Editorial de O Globo, 15/09/2022

Agressões a jornalistas são inadmissíveis

Deputado bolsonarista que agrediu colunista do GLOBO deveria ser expulso do partido e da Assembleia


Por Editorial
15/09/2022 00h05 Atualizado 15/09/2022


São inadmissíveis em quaisquer circunstâncias agressões como a sofrida pela jornalista Vera Magalhães, colunista do GLOBO e apresentadora da TV Cultura, no debate entre candidatos ao governo de São Paulo na noite de terça-feira. Vera foi alvo de ataques do deputado estadual bolsonarista Douglas Garcia (Republicanos), integrante da comitiva do candidato a governador Tarcísio de Freitas.


Num momento em que ela trabalhava numa área reservada à imprensa, Garcia se aproximou e, gravando a cena munido de um celular, passou a xingá-la, a cobrar a divulgação de informações sobre sua remuneração — que já é pública — e repetiu uma frase agressiva e descabida usada pelo presidente Jair Bolsonaro em resposta a uma pergunta de Vera no último debate presidencial. Só pôde ser contido pela segurança do evento. Vera teve de sair escoltada do Memorial da América Latina, onde era realizado o debate.


Tarcísio depois se desculpou em nome dele e de sua campanha. O deputado federal Eduardo Bolsonaro (PL-SP) também condenou o ataque em redes sociais. São manifestações desejáveis e esperadas ante tal absurdo. Infelizmente, insuficientes, pois não se trata de evento isolado. Há uma articulação contra profissionais da imprensa entre militantes que aprovam e reproduzem a atitude violenta recorrente de Bolsonaro diante de jornalistas que o desagradam. Nas manifestações do último 7 de Setembro havia faixas com slogans contra Vera — e ela está longe de ser o único alvo de ataques abjetos, dirigidos sobretudo contra mulheres, numa prova eloquente do machismo covarde que contamina a campanha bolsonarista.


Nenhum dos candidatos, é verdade, gosta das perguntas incômodas feitas por jornalistas profissionais. Bolsonaro prefere a adulação de seus braços de propaganda travestidos de veículos jornalísticos na forma de blogs, canais de vídeo na internet ou redes de televisão dóceis. Mas o papel do jornalismo profissional numa campanha eleitoral é justamente fazer perguntas incômodas. É desmascarar as mentiras da propaganda dos candidatos para informar melhor o eleitorado.


A reação de acólitos de Bolsonaro como Garcia vai muito além do aceitável.
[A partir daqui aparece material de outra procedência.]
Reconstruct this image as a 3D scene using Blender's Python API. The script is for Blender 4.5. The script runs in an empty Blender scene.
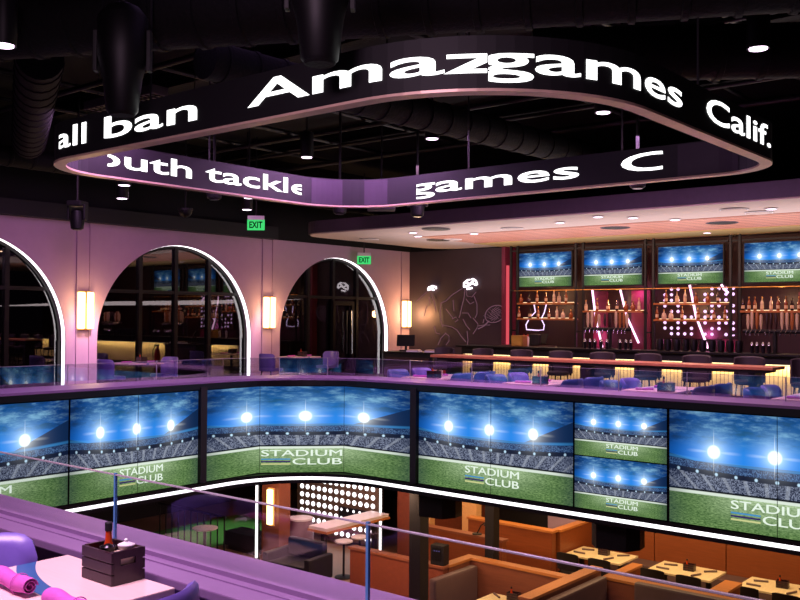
import bpy, bmesh, math, random
from mathutils import Vector, Matrix
random.seed(7)
PI = math.pi
SC = bpy.context.scene
COL = SC.collection

# ------------------------------------------------------------------ camera, world, exposure
FPX, YAW, PITCH, ROLL = 925.4, .691033, .0194037, .0059812
CAMZ = 1.8
_f = Vector((-math.sin(YAW)*math.cos(PITCH), math.cos(YAW)*math.cos(PITCH), math.sin(PITCH)))
_r0 = Vector((math.cos(YAW), math.sin(YAW), 0)); _u0 = _r0.cross(_f)
_r = _r0*math.cos(ROLL) + _u0*math.sin(ROLL); _u = -_r0*math.sin(ROLL) + _u0*math.cos(ROLL)
cam_data = bpy.data.cameras.new('camera'); cam = bpy.data.objects.new('camera', cam_data); COL.objects.link(cam)
cam_data.sensor_width = 36; cam_data.lens = FPX/800*36; cam_data.clip_end = 200; cam_data.clip_start = .05
cam.matrix_world = Matrix(((_r.x, _u.x, -_f.x, 0), (_r.y, _u.y, -_f.y, 0), (_r.z, _u.z, -_f.z, CAMZ), (0, 0, 0, 1)))
SC.camera = cam
SC.view_settings.view_transform = 'Standard'; SC.view_settings.look = 'None'
SC.view_settings.gamma = 1; SC.view_settings.use_curve_mapping = False
SC.view_settings.exposure = 0.0
world = bpy.data.worlds.new('dark_room'); SC.world = world; world.use_nodes = True
world.node_tree.nodes['Background'].inputs[0].default_value = (.35, .2, .4, 1)
world.node_tree.nodes['Background'].inputs[1].default_value = .012


def aim(o, target):
    d = Vector(target) - o.location
    o.rotation_euler = d.to_track_quat('-Z', 'Y').to_euler()


def area(name, loc, target, sx, sy, power, color):
    l = bpy.data.lights.new(name, 'AREA'); l.shape = 'RECTANGLE'; l.size = sx; l.size_y = sy
    l.energy = power; l.color = color
    o = bpy.data.objects.new(name, l); COL.objects.link(o); o.location = loc; aim(o, target); return o


def spot(name, loc, target, power, color, angle=40, blend=.6, size=.06):
    l = bpy.data.lights.new(name, 'SPOT'); l.energy = power; l.color = color; l.spot_size = math.radians(angle)
    l.spot_blend = blend; l.shadow_soft_size = size
    o = bpy.data.objects.new(name, l); COL.objects.link(o); o.location = loc; aim(o, target); return o


def point(name, loc, power, color, size=.05):
    l = bpy.data.lights.new(name, 'POINT'); l.energy = power; l.color = color; l.shadow_soft_size = size
    o = bpy.data.objects.new(name, l); COL.objects.link(o); o.location = loc; return o


PINK = (1, .48, .82); VIOLET = (.68, .36, 1); WARM = (1, .55, .2); AMBER = (1, .62, .32)
# coloured wash over the near table and the ledge
area('wash_near', (-3.3, .9, 4.6), (-3.5, 2.2, .7), 1.6, 1.2, 330, (1, .63, .90))
area('wash_void', (-7, 7.5, 5.4), (-7, 7.5, 0), 6, 4, 16, (.7, .4, 1))
area('wash_far_ledge', (-8, 12.1, 4.7), (-8.3, 12.4, .7), 7, .5, 300, (.85, .42, 1))
area('wash_left_ledge', (-11.7, 7.5, 4.7), (-12.5, 7.8, .7), .5, 7, 220, (.9, .45, 1))
# pink wash on the arched wall
for yy in (7, 9.5, 12, 14.5, 17, 19.5, 22):
    spot('wall_wash', (-15.2, yy, 5.6), (-19.2, yy, .8), 55, (1, .3, .74), 75, 1, .08)
for yy in (11.76, 17.4, 23.1):
    spot('pillar_spot', (-17.2, yy, 4.72), (-19.2, yy, .7), 1500 if yy < 20 else 700, (1, .58, .93), 24, .7)
# light around the bar, partly added fill
area('soffit_fill', (-9, 20.3, 2.3), (-9, 20.2, 4), 14, 4.4, 380, (1, .84, .86))  # unseen upward fill imitating light bounced onto the soffit
area('bar_down', (-10.5, 21.8, 3.9), (-10.5, 22.6, 1), 9, .5, 130, (1, .5, .32))
area('high_table_fill', (-8, 15.0, 3.9), (-8, 15.2, 1), 7, .4, 120, (1, .6, .38))  # added fill that brightens the long high table
area('rail_table_fill', (-7.5, 13.2, 4.6), (-7.5, 13.4, .7), 7, .5, 190, (1, .5, .9))  # added fill for the tables behind the far railing
# lower dining level
area('booth_light', (-7.0, 17.2, -1.2), (-7.0, 17.6, -3.9), 6, 2.0, 125, AMBER)
area('booth_light', (-8.6, 13.6, -1.25), (-8.8, 14.2, -3.9), 2.5, 1.2, 46, AMBER)
area('booth_light', (-11.2, 16.6, -1.2), (-11.2, 17, -3.9), 3, 2, 60, AMBER)
area('lounge_light', (-15, 15, -1.2), (-15, 15.4, -3.9), 2.5, 3, 75, (1, .55, .5))
area('partition_fill', (-11.3, 12.2, -1.2), (-11.3, 13.6, -3.2), 2.2, .5, 75, (1, .58, .38))  # added fill that brightens the near face of the rust partition


# ------------------------------------------------------------------ materials
def lin(c):
    return tuple(((x/255)/12.92 if x/255 <= .04045 else ((x/255+.055)/1.055)**2.4) for x in c)


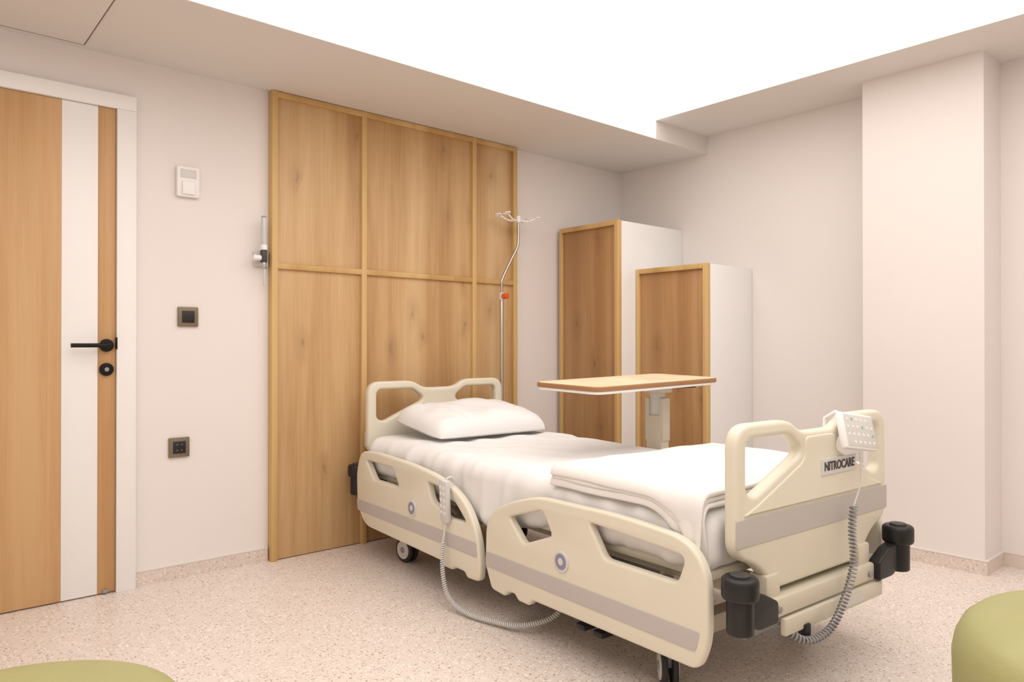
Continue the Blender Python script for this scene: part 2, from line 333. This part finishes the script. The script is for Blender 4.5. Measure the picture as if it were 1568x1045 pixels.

Mentir, xingar e agredir são comportamentos intoleráveis num ambiente de debate livre e democrático. Quem se comporta assim não está à altura do mandato de que foi investido. Garcia deveria, por isso, ser expulso do partido, da Assembleia Legislativa e sofrer as punições mais rigorosas cabíveis nos termos da lei.


Não pode haver espaço para ataques contra profissionais de imprensa em plena campanha eleitoral, quando o trabalho dos jornalistas se torna ainda mais necessário e essencial. Ao ofender e ao tentar constranger Vera, uma das jornalistas mais respeitadas do país, os bolsonaristas atentam contra toda a imprensa profissional, contra a democracia e contra as liberdades de que se proclamam defensores. Para além das desculpas de Tarcísio e do repúdio manifestado por outros políticos e candidatos, é preciso que esse tipo de comportamento seja combatido com firmeza pelo próprio Bolsonaro, de quem tem partido o incentivo velado aos ataques.